Предполагаю, конечно, прежде всего, что понятие «философ» не будет ограничено
одним приложением его к философу, пишущему книги или даже излагающему в книгах
свою философию! – Последнюю черту к портрету свободомыслящего философа
добавляет Стендаль, и я не могу не подчеркнуть ее ради немецкого вкуса – ибо
она противна немецкому вкусу. «Pour etre bon philosophe, – говорит этот
последний великий психолог, – il faut etre sec, clair, sans illusion. Un banquier, qui a
fait fortune, a une partie du caractere requis pour faire des decouvertes en
philosophie, c'est-a-dire pour voir clair dans ce qui est».
40
Всё
глубокое любит маску; самые глубокие вещи питают даже ненависть к образу и подобию.
Не должна ли только противоположность быть истинной маской, в которую
облекается стыдливость некоего божества? Достойный внимания вопрос, – и
было бы удивительно, если бы какой-нибудь мистик уже не отважился втайне на
что-либо подобное. Бывают события такого нежного свойства, что их полезно
засыпать грубостью и делать неузнаваемыми; бывают деяния любви и непомерного
великодушия, после которых ничего не может быть лучше, как взять палку и
отколотить очевидца: это омрачит его намять. Иные умеют омрачать и мучить
собственную память, чтобы мстить, по крайней мере, хоть этому единственному
свидетелю: стыдливость изобретательна. Не самые дурные те вещи, которых мы
больше всего стыдимся: не одно только коварство скрывается под маской – в
хитрости бывает так много доброты. Я мог бы себе представить, что человек,
которому было бы нужно скрыть что-нибудь драгоценное и легкоуязвимое,
прокатился бы по жизненному пути грубо и кругло, как старая, зелёная, тяжело
окованная винная бочка: утончённость его стыдливости требует этого.
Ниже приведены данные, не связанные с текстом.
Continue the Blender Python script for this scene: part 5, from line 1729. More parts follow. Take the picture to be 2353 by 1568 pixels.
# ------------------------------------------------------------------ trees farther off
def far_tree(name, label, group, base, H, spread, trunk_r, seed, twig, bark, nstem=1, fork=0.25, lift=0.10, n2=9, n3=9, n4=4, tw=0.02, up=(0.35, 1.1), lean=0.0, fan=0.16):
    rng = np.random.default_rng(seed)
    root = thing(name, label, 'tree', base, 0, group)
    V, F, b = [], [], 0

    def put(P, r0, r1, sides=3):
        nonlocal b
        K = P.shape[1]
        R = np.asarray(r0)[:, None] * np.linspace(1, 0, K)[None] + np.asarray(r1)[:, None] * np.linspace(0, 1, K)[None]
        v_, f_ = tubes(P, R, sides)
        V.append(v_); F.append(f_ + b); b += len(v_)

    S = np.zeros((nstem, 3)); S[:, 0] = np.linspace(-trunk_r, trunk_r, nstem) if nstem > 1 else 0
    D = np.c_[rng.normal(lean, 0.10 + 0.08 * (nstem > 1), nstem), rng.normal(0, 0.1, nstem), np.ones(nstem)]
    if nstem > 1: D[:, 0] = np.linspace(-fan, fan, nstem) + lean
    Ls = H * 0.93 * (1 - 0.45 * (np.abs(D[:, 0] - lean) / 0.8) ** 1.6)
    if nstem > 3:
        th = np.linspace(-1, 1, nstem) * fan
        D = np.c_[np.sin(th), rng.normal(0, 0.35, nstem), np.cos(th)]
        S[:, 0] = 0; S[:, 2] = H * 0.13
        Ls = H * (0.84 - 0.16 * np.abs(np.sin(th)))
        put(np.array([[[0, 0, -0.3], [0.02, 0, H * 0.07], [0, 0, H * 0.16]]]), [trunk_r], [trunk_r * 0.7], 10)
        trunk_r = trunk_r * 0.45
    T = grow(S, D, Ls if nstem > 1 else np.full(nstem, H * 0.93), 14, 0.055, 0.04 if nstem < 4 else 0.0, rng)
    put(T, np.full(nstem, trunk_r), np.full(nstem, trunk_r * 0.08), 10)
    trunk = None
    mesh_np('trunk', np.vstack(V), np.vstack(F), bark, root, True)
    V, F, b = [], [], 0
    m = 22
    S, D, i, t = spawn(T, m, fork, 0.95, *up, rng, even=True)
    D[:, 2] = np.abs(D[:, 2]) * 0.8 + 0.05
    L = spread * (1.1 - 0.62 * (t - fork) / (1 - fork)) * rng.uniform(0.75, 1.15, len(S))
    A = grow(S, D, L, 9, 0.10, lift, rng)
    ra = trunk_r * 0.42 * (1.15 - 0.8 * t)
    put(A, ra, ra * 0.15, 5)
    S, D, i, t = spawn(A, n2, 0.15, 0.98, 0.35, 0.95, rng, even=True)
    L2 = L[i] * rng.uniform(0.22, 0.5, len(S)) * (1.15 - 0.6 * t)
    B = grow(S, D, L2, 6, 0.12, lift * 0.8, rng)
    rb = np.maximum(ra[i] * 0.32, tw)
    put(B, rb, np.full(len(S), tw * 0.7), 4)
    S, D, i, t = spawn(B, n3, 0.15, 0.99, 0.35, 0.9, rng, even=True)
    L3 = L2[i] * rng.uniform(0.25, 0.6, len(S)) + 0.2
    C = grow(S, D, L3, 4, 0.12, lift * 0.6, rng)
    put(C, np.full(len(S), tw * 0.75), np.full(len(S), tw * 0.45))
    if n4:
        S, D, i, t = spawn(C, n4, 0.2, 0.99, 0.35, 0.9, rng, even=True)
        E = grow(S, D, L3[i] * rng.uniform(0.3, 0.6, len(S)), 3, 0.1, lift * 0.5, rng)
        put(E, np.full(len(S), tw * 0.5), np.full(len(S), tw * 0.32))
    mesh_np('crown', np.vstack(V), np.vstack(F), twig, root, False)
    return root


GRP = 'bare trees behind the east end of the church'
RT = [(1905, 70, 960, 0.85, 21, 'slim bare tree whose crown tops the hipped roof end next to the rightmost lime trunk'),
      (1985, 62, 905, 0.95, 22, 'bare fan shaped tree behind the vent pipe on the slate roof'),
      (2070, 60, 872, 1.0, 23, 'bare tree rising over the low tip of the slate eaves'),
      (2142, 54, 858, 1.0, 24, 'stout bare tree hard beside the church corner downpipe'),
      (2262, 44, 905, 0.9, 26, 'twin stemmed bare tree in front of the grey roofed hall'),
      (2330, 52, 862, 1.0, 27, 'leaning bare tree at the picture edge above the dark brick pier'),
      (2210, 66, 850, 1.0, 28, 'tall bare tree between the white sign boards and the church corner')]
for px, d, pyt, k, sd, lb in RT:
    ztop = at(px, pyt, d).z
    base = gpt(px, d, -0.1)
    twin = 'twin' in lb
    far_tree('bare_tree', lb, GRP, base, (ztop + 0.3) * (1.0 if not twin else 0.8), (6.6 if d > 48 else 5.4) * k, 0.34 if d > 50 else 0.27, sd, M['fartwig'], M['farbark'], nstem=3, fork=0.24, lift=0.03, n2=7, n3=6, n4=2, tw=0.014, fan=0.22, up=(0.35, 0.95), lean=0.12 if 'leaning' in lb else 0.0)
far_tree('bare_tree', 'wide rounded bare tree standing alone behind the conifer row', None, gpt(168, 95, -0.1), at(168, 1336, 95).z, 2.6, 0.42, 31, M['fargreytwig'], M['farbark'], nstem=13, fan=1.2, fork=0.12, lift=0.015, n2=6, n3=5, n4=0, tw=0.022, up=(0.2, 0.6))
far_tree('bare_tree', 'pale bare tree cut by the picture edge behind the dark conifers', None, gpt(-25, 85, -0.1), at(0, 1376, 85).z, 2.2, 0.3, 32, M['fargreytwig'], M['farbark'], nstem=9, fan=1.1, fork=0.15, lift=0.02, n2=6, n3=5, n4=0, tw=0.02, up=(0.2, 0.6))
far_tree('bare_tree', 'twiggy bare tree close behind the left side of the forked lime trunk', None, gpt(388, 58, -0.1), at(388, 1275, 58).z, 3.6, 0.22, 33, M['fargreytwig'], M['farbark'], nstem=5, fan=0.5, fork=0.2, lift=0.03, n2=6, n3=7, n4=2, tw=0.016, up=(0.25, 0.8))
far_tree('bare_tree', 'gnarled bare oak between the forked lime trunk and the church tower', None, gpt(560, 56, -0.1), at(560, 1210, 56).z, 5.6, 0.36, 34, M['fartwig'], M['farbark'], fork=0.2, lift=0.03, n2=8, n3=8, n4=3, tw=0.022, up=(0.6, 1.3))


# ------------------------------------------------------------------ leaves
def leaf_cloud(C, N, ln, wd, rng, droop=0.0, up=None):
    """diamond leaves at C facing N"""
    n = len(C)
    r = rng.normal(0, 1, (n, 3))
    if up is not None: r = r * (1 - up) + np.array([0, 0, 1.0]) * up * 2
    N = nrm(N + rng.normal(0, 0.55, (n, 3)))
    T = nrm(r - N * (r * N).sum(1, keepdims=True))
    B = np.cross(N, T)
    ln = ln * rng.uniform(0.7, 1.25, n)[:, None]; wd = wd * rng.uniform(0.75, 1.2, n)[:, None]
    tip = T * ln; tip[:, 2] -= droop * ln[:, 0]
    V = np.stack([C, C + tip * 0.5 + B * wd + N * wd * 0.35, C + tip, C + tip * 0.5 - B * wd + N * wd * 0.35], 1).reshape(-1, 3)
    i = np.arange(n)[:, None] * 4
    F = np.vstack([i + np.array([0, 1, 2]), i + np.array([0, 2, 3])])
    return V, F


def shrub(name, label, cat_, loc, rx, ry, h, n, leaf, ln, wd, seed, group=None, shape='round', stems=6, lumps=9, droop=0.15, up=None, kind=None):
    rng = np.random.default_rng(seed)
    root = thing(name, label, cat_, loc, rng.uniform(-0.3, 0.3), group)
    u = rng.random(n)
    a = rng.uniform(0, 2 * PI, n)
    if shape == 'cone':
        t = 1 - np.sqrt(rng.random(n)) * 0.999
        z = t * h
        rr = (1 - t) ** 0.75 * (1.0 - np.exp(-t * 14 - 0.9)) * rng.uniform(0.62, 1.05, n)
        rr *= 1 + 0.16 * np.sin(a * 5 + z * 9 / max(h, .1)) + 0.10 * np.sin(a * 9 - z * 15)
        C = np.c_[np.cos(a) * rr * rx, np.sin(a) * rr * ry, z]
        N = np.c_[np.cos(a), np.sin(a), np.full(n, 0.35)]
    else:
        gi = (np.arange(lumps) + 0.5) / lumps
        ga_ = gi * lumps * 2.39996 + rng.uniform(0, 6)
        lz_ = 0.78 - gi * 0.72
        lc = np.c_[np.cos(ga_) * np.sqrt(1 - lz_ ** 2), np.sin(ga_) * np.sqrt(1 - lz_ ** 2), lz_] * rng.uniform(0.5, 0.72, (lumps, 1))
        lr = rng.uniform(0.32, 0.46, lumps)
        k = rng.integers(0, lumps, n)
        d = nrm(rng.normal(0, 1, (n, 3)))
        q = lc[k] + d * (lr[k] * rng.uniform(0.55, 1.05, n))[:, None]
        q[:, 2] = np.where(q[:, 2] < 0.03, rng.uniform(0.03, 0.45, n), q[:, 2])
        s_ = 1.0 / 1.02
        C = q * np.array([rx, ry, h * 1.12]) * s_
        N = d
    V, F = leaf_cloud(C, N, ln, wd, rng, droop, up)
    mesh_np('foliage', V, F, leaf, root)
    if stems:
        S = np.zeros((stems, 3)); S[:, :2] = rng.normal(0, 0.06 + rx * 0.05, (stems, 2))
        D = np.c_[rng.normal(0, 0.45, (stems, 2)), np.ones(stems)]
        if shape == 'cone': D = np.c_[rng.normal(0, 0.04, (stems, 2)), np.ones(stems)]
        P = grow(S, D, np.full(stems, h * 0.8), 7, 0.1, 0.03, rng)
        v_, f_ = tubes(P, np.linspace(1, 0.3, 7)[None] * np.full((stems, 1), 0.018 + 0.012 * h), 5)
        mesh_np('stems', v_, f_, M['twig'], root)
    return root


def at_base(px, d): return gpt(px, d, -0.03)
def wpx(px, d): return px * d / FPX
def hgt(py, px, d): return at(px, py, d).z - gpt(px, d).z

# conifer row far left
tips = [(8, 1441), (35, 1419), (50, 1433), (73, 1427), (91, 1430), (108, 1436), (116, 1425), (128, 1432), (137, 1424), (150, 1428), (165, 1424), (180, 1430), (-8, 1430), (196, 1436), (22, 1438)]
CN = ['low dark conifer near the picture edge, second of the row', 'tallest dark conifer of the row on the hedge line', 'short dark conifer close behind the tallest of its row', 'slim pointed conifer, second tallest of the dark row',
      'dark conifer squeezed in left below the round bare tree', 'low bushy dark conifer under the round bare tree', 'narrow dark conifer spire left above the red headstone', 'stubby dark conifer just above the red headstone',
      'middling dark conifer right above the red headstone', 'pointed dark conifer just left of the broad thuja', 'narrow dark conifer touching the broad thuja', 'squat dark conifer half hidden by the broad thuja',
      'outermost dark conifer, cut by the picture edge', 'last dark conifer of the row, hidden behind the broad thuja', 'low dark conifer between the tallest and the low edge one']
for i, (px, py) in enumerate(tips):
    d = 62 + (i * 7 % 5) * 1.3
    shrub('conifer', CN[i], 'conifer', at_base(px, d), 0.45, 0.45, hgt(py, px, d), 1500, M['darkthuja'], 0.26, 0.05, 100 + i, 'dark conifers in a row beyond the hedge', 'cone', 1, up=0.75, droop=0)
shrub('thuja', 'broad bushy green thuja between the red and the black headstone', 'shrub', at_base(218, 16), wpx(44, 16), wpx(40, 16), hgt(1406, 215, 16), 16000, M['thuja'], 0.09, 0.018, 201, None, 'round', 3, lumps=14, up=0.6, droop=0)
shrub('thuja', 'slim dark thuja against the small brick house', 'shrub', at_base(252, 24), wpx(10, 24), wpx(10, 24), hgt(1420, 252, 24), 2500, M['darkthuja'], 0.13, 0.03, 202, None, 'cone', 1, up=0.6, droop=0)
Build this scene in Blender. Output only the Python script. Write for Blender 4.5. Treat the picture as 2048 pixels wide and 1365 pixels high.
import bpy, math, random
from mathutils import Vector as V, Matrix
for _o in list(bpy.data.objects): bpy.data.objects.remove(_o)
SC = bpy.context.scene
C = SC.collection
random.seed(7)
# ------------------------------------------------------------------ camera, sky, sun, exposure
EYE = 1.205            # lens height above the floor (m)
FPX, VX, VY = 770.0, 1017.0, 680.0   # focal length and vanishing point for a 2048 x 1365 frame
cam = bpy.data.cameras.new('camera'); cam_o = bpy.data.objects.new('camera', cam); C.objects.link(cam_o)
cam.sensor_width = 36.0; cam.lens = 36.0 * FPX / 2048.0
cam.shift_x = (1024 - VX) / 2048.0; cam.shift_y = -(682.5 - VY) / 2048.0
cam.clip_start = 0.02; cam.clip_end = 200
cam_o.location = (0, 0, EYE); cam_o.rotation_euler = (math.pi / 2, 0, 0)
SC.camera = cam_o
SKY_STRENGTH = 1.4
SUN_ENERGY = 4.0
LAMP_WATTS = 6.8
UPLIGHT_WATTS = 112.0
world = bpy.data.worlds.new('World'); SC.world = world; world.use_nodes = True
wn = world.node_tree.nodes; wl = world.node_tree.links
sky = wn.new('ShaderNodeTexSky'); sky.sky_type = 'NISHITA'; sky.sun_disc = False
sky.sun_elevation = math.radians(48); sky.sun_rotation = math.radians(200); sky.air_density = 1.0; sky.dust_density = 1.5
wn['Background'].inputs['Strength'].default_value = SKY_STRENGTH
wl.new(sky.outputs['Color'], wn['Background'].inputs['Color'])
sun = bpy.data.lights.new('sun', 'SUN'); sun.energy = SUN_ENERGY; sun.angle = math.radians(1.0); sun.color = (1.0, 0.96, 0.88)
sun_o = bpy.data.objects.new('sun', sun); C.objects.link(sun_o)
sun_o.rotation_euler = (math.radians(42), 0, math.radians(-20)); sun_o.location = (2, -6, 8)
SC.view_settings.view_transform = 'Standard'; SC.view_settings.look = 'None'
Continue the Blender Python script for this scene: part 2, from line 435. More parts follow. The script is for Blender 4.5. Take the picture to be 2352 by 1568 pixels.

Человек,
обладающий глубиной стыдливости, встречает также веления судьбы своей и свои деликатные
решения на таких путях, которых немногие когда-либо достигают и о существовании
которых не должны знать ближние его и самые искренние друзья его: опасность,
грозящая его жизни, прячется от их взоров так же, как и вновь завоеванная
безопасность жизни. Такой скрытник, инстинктивно пользующийся речью для умолчания
и замалчивания и неистощимый в способах уклонения от сообщительности, хочет
того и способствует тому, чтобы в сердцах и головах его друзей маячил не его
образ, а его маска; если же, положим, он не хочет этого, то всё же однажды
глаза его раскроются и он увидит, что там всё-таки есть его маска – и что это
хорошо. Всякий глубокий ум нуждается в маске, – более того, вокруг всякого
глубокого ума постепенно вырастает маска, благодаря всегда фальшивому, именно,
плоскому толкованию каждого его слова, каждого шага, каждого подаваемого им признака
жизни. -
41
Нужно
дать самому себе доказательства своего предназначения к независимости и к повелеванию;
и нужно сделать это своевременно. Не должно уклоняться от самоиспытаний, хотя
они, пожалуй, являются самой опасной игрой, какую только можно вести, и в конце
концов только испытаниями, которые будут свидетельствовать перед нами самими и
ни перед каким иным судьёю. Не привязываться к личности, хотя бы и к самой
любимой, – каждая личность есть тюрьма, а также угол. Не привязываться к
отечеству, хотя бы и к самому страждущему и нуждающемуся в помощи, – легче
уж отвратить своё сердце от отечества победоносного. Не прилепляться к
состраданию, хотя бы оно и относилось к высшим людям, исключительные мучения и
беспомощность которых мы увидели случайно. Не привязываться к науке, хотя бы
она влекла к себе человека драгоценнейшими и, по-видимому, для нас сбережёнными
находками. Не привязываться к собственному освобождению, к этим отрадным далям
и неведомым странам птицы, которая взмывает всё выше и выше, чтобы всё больше и
больше видеть под собою, – опасность летающего. Не привязываться к нашим
собственным добродетелям и не становиться всецело жертвою какого-нибудь одного
из наших качеств, например нашего «радушия», – такова опасность из
опасностей для благородных и богатых душ, которые относятся к самим себе
расточительно, почти беспечно и доводят до порока добродетель либеральности.
Нужно уметь сохранять себя – сильнейшее испытание независимости.